▶ [TASK TO COMPLETE]
Your task is to give the listing below back word for word, pictures excluded.

— START —

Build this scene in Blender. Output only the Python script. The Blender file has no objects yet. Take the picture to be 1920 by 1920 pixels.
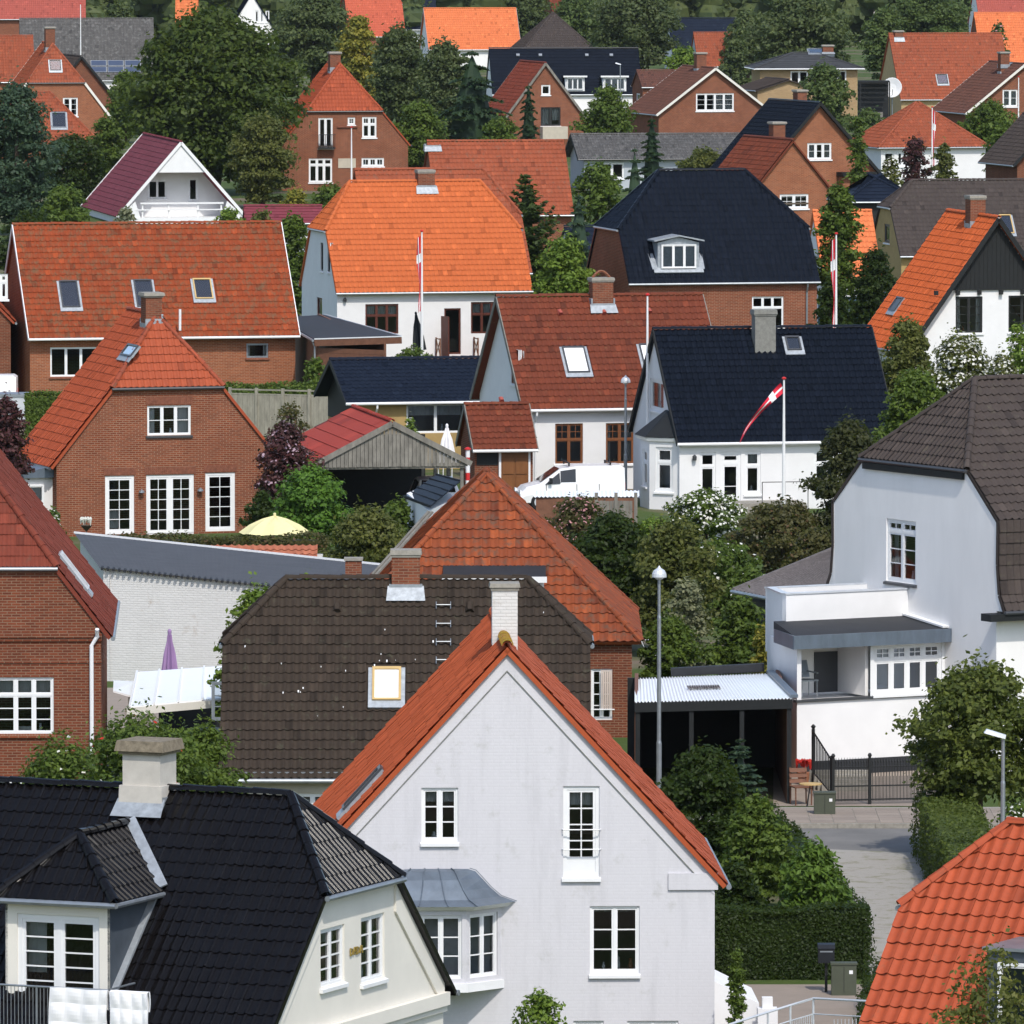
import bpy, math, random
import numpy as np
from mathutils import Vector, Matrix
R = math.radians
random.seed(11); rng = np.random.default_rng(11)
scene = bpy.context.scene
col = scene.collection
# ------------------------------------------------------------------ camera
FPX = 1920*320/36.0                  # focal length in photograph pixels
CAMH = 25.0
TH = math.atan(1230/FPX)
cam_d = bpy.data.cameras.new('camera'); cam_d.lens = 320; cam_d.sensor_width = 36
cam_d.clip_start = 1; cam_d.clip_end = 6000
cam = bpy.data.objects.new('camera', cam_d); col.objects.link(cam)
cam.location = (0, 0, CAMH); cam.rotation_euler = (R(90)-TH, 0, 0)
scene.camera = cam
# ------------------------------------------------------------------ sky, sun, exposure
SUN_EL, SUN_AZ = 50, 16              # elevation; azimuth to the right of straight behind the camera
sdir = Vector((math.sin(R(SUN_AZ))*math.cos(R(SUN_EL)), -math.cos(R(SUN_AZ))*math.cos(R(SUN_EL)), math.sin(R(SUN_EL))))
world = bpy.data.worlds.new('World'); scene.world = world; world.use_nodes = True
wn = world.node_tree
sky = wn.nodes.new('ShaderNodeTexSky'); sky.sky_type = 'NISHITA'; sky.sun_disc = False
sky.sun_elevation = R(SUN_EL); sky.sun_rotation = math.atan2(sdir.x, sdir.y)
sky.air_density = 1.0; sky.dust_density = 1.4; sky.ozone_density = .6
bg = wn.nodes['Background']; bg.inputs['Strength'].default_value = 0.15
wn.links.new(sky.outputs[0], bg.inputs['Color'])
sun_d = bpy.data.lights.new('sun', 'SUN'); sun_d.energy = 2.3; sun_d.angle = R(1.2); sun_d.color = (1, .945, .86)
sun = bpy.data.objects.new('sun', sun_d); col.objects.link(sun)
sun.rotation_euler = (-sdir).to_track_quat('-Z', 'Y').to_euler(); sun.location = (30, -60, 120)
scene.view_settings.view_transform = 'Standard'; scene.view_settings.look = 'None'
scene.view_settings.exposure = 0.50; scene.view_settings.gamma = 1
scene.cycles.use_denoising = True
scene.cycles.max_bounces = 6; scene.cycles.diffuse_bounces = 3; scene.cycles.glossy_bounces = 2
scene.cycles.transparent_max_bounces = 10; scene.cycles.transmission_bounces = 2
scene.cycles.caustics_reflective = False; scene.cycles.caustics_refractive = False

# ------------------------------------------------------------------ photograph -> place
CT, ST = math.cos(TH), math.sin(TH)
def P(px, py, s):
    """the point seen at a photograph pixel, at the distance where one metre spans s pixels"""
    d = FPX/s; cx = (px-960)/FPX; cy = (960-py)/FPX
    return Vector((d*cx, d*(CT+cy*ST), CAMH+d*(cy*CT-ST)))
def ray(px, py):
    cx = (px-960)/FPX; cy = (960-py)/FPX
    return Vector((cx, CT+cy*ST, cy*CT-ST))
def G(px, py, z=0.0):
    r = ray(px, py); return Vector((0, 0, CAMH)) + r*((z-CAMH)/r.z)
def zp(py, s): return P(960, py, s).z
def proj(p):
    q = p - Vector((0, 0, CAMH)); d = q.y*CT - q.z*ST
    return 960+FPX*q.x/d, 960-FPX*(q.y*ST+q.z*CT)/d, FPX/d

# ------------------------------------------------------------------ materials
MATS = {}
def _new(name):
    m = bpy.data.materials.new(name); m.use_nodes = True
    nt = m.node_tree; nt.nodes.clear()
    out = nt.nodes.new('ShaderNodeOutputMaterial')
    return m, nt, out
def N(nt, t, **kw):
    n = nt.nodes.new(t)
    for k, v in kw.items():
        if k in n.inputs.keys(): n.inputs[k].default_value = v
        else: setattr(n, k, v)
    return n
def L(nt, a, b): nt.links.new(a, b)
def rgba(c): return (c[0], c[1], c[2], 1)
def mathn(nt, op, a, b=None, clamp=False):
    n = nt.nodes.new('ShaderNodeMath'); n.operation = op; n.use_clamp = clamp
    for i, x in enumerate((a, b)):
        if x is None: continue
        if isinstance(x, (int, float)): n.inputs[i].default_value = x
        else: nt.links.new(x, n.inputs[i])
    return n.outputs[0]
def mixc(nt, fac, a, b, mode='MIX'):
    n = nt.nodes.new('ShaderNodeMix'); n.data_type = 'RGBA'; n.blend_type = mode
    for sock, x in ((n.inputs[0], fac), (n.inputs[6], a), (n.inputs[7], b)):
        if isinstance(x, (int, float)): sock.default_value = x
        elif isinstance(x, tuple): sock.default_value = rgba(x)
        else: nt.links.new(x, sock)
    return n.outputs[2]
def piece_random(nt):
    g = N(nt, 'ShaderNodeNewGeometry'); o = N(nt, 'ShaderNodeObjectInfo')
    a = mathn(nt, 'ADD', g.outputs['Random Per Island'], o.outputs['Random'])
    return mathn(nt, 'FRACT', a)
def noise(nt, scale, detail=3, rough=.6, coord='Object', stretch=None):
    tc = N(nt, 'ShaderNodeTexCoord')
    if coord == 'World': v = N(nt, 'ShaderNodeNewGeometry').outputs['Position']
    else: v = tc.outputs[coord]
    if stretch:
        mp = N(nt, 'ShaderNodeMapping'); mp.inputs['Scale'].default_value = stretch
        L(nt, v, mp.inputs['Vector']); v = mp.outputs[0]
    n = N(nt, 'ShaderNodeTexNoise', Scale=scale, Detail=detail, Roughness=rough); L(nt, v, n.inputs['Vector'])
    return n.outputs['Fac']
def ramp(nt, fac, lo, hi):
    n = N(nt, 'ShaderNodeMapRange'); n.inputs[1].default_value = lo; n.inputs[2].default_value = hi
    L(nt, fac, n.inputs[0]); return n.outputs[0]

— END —

▶ [OUTPUT FOR THIS TASK]
Build this scene in Blender. Output only the Python script. The Blender file has no objects yet. Take the picture to be 1920 by 1920 pixels.
import bpy, math, random
import numpy as np
from mathutils import Vector, Matrix
R = math.radians
random.seed(11); rng = np.random.default_rng(11)
scene = bpy.context.scene
col = scene.collection
# ------------------------------------------------------------------ camera
FPX = 1920*320/36.0                  # focal length in photograph pixels
CAMH = 25.0
TH = math.atan(1230/FPX)
cam_d = bpy.data.cameras.new('camera'); cam_d.lens = 320; cam_d.sensor_width = 36
cam_d.clip_start = 1; cam_d.clip_end = 6000
cam = bpy.data.objects.new('camera', cam_d); col.objects.link(cam)
cam.location = (0, 0, CAMH); cam.rotation_euler = (R(90)-TH, 0, 0)
scene.camera = cam
# ------------------------------------------------------------------ sky, sun, exposure
SUN_EL, SUN_AZ = 50, 16              # elevation; azimuth to the right of straight behind the camera
sdir = Vector((math.sin(R(SUN_AZ))*math.cos(R(SUN_EL)), -math.cos(R(SUN_AZ))*math.cos(R(SUN_EL)), math.sin(R(SUN_EL))))
world = bpy.data.worlds.new('World'); scene.world = world; world.use_nodes = True
wn = world.node_tree
sky = wn.nodes.new('ShaderNodeTexSky'); sky.sky_type = 'NISHITA'; sky.sun_disc = False
sky.sun_elevation = R(SUN_EL); sky.sun_rotation = math.atan2(sdir.x, sdir.y)
sky.air_density = 1.0; sky.dust_density = 1.4; sky.ozone_density = .6
bg = wn.nodes['Background']; bg.inputs['Strength'].default_value = 0.15
wn.links.new(sky.outputs[0], bg.inputs['Color'])
sun_d = bpy.data.lights.new('sun', 'SUN'); sun_d.energy = 2.3; sun_d.angle = R(1.2); sun_d.color = (1, .945, .86)
sun = bpy.data.objects.new('sun', sun_d); col.objects.link(sun)
sun.rotation_euler = (-sdir).to_track_quat('-Z', 'Y').to_euler(); sun.location = (30, -60, 120)
scene.view_settings.view_transform = 'Standard'; scene.view_settings.look = 'None'
scene.view_settings.exposure = 0.50; scene.view_settings.gamma = 1
scene.cycles.use_denoising = True
scene.cycles.max_bounces = 6; scene.cycles.diffuse_bounces = 3; scene.cycles.glossy_bounces = 2
scene.cycles.transparent_max_bounces = 10; scene.cycles.transmission_bounces = 2
scene.cycles.caustics_reflective = False; scene.cycles.caustics_refractive = False

# ------------------------------------------------------------------ photograph -> place
CT, ST = math.cos(TH), math.sin(TH)
def P(px, py, s):
    """the point seen at a photograph pixel, at the distance where one metre spans s pixels"""
    d = FPX/s; cx = (px-960)/FPX; cy = (960-py)/FPX
    return Vector((d*cx, d*(CT+cy*ST), CAMH+d*(cy*CT-ST)))
def ray(px, py):
    cx = (px-960)/FPX; cy = (960-py)/FPX
    return Vector((cx, CT+cy*ST, cy*CT-ST))
def G(px, py, z=0.0):
    r = ray(px, py); return Vector((0, 0, CAMH)) + r*((z-CAMH)/r.z)
def zp(py, s): return P(960, py, s).z
def proj(p):
    q = p - Vector((0, 0, CAMH)); d = q.y*CT - q.z*ST
    return 960+FPX*q.x/d, 960-FPX*(q.y*ST+q.z*CT)/d, FPX/d

# ------------------------------------------------------------------ materials
MATS = {}
def _new(name):
    m = bpy.data.materials.new(name); m.use_nodes = True
    nt = m.node_tree; nt.nodes.clear()
    out = nt.nodes.new('ShaderNodeOutputMaterial')
    return m, nt, out
def N(nt, t, **kw):
    n = nt.nodes.new(t)
    for k, v in kw.items():
        if k in n.inputs.keys(): n.inputs[k].default_value = v
        else: setattr(n, k, v)
    return n
def L(nt, a, b): nt.links.new(a, b)
def rgba(c): return (c[0], c[1], c[2], 1)
def mathn(nt, op, a, b=None, clamp=False):
    n = nt.nodes.new('ShaderNodeMath'); n.operation = op; n.use_clamp = clamp
    for i, x in enumerate((a, b)):
        if x is None: continue
        if isinstance(x, (int, float)): n.inputs[i].default_value = x
        else: nt.links.new(x, n.inputs[i])
    return n.outputs[0]
def mixc(nt, fac, a, b, mode='MIX'):
    n = nt.nodes.new('ShaderNodeMix'); n.data_type = 'RGBA'; n.blend_type = mode
    for sock, x in ((n.inputs[0], fac), (n.inputs[6], a), (n.inputs[7], b)):
        if isinstance(x, (int, float)): sock.default_value = x
        elif isinstance(x, tuple): sock.default_value = rgba(x)
        else: nt.links.new(x, sock)
    return n.outputs[2]
def piece_random(nt):
    g = N(nt, 'ShaderNodeNewGeometry'); o = N(nt, 'ShaderNodeObjectInfo')
    a = mathn(nt, 'ADD', g.outputs['Random Per Island'], o.outputs['Random'])
    return mathn(nt, 'FRACT', a)
def noise(nt, scale, detail=3, rough=.6, coord='Object', stretch=None):
    tc = N(nt, 'ShaderNodeTexCoord')
    if coord == 'World': v = N(nt, 'ShaderNodeNewGeometry').outputs['Position']
    else: v = tc.outputs[coord]
    if stretch:
        mp = N(nt, 'ShaderNodeMapping'); mp.inputs['Scale'].default_value = stretch
        L(nt, v, mp.inputs['Vector']); v = mp.outputs[0]
    n = N(nt, 'ShaderNodeTexNoise', Scale=scale, Detail=detail, Roughness=rough); L(nt, v, n.inputs['Vector'])
    return n.outputs['Fac']
def ramp(nt, fac, lo, hi):
    n = N(nt, 'ShaderNodeMapRange'); n.inputs[1].default_value = lo; n.inputs[2].default_value = hi
    L(nt, fac, n.inputs[0]); return n.outputs[0]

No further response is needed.